* **AVAILABLE DATA**
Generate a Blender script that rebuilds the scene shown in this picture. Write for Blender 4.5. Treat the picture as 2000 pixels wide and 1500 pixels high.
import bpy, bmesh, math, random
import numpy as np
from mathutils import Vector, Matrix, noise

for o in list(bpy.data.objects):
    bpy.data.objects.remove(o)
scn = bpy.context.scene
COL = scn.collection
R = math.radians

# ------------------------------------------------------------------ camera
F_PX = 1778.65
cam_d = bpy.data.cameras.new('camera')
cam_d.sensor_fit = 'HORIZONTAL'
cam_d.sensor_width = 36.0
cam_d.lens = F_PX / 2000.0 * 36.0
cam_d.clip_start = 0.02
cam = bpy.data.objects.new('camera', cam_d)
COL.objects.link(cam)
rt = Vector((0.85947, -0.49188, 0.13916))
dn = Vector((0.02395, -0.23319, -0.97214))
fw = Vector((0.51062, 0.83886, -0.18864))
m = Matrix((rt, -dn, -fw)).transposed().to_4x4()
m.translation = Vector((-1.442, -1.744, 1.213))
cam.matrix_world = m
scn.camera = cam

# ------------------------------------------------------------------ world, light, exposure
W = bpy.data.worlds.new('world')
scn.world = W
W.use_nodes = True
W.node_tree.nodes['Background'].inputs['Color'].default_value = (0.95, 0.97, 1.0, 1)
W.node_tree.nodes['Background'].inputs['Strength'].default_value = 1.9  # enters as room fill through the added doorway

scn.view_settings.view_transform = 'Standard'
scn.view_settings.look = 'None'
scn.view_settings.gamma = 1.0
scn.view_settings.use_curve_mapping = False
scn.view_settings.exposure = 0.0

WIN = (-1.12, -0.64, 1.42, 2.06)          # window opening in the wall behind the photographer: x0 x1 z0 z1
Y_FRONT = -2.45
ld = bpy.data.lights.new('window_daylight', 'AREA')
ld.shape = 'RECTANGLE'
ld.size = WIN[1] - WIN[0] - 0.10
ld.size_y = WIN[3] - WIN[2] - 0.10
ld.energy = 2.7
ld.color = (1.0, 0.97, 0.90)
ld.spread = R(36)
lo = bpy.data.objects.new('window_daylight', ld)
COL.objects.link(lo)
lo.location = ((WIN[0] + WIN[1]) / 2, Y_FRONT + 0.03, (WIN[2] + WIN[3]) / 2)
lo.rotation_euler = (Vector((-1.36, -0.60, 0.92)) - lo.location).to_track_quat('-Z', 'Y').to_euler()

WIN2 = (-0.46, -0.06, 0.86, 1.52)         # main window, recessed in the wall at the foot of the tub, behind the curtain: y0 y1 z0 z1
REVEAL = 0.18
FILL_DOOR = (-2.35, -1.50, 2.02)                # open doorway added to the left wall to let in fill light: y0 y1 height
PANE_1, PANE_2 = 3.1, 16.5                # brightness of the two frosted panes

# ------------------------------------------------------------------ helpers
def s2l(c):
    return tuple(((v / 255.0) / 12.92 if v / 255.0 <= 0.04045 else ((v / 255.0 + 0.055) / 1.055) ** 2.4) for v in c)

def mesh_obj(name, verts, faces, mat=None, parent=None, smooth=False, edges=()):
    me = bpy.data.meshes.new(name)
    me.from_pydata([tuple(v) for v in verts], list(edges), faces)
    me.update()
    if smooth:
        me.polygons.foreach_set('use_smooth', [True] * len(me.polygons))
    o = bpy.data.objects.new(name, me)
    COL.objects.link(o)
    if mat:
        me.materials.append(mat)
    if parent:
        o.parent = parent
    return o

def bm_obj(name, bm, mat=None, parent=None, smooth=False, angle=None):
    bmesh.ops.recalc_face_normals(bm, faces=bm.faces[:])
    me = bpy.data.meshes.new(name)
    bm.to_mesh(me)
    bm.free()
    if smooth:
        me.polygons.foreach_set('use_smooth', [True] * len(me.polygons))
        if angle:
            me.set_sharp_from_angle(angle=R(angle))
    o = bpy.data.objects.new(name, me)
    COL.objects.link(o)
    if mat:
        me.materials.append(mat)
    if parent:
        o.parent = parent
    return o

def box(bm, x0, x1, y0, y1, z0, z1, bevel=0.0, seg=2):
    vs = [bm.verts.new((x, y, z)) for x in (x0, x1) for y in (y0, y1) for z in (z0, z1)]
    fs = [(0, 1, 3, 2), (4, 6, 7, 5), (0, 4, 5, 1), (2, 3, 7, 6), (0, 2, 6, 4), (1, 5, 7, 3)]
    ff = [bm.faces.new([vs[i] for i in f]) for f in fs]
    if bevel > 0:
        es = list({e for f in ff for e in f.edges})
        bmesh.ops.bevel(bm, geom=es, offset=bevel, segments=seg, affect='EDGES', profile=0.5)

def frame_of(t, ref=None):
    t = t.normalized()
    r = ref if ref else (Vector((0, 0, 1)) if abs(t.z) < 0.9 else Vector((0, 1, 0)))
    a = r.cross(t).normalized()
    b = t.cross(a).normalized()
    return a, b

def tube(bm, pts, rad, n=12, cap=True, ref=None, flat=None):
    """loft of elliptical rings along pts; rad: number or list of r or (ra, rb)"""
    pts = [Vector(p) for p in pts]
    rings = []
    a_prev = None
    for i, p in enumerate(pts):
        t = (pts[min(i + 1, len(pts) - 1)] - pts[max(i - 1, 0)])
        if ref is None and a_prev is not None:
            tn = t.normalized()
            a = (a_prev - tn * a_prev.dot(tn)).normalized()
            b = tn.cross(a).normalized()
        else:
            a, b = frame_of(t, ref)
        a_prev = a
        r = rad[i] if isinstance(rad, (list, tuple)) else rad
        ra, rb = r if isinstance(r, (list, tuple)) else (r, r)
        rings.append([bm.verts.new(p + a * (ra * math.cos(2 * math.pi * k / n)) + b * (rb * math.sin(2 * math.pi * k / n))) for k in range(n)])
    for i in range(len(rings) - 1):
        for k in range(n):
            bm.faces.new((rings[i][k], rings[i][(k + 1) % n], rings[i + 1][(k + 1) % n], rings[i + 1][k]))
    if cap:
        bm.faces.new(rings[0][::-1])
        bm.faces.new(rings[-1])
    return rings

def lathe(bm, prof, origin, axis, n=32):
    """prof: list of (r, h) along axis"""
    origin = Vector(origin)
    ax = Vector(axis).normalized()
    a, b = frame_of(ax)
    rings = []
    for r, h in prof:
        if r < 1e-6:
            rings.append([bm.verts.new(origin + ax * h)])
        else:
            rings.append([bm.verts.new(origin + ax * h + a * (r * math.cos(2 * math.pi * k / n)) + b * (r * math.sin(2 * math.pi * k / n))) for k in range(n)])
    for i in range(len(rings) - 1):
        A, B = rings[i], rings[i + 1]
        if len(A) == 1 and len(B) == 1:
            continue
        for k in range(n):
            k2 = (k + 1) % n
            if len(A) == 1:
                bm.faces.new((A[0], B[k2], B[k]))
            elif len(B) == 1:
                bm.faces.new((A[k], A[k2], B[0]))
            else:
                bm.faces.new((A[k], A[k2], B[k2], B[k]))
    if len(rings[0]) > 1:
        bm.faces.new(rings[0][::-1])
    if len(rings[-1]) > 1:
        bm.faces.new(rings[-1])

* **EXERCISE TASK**
Word for word, reproduce the listing above from its start up to and including the line that has "from mathutils import Vector, Matrix, noise". Give only those lines.

* **COMPLETED EXERCISE**
Generate a Blender script that rebuilds the scene shown in this picture. Write for Blender 4.5. Treat the picture as 2000 pixels wide and 1500 pixels high.
import bpy, bmesh, math, random
import numpy as np
from mathutils import Vector, Matrix, noise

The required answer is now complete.